Martian Landscape Shaped by CO2 not Water

Mars’ atmosphere is composed of over 95 per cent CO2, yet up until now, researchers have known very little about how it interacts with the surface of the planet.

Now, scientists have found that strange seasonal patterns on the surface of Mars are made by freezing and melting of gas not water.

The red planet has gullies that appear and then disappear on its sand dunes, much like how water forms them on Earth.
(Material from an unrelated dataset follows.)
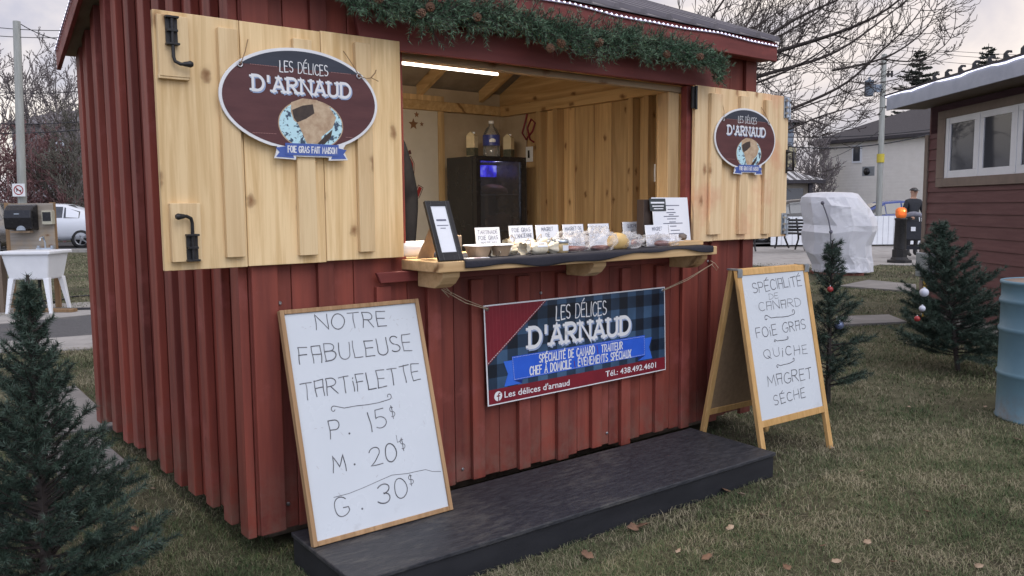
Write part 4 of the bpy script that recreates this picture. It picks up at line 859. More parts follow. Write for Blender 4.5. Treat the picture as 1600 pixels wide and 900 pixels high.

And it appears ‘carbon dioxide sublimation’ – the process by which a substance changes from a solid to a gas without an intermediate liquid phase – is responsible.

Experts believe newly-discovered phenomenon is unlike anything seen on Earth.

Strange seasonal patterns on the surface of Mars are made by freezing and melting of gas not water, a new study found

THE STUDY

The researchers built a low humidity chamber and placed CO2 blocks on the granular surface which revealed sublimating CO2 can form a range of furrow morphologies that are similar to those observed on Mars.

Linear gullies are an example of active Martian features not found on Earth.

They are long, sometimes sinuous, narrow carvings thought to form by CO2 ice blocks which fall from dune brinks and ‘glide’ downslope

By sliding dry ice blocks onto the sand bed in the low humidity chamber, the group showed that stationary blocks could erode negative topography in the form of pits and deposit lateral levees. In some cases, blocks sublimated so rapidly that they burrowed beneath the subsurface and were swallowed up by the sand in under 60 seconds.

3D models of the modified bed in each case showed the dimensions could be used to predict the range of block sizes that would erode the pits seen on Mars. A pit on Russell Crater megadune on Mars was observed to grow within one Mars Year to an extent predicted by these calculations, following the observation of a block within it the previous year.

The sublimation happens during Mars’ winter which are cold enough to freeze gas into blocks which then gouges out the patterns in the sand and then as spring comes the block ‘melts,’ according to researchers from Trinity College Dublin.  Lauren McKeown, one of the researchers who worked on the study, said: ‘We’ve all heard the exciting news snippets about the evidence for water on Mars.

‘However, the current Martian climate does not frequently support water in its liquid state, so it is important that we understand the role of other volatiles that are likely modifying Mars today.

‘Mars has seasons, just like Earth, which means that in winter, a lot of the CO2 in the atmosphere changes state from a gas to a solid and is deposited onto the surface in that form.

‘The process is then reversed in the spring, as the ice sublimates, and this seasonal interplay may be a really important geomorphic process.’

Dr Mary Bourke, another author of the study, added: ‘Several years ago I discovered unique markings on the surface of Martian sand dunes.

‘I called them Sand Furrows as they were elongated shallow, networked features that formed and disappeared seasonally on Martian dunes.

‘What was unusual about them was that they appeared to trend both up and down the dune slopes, which ruled out liquid water as the cause.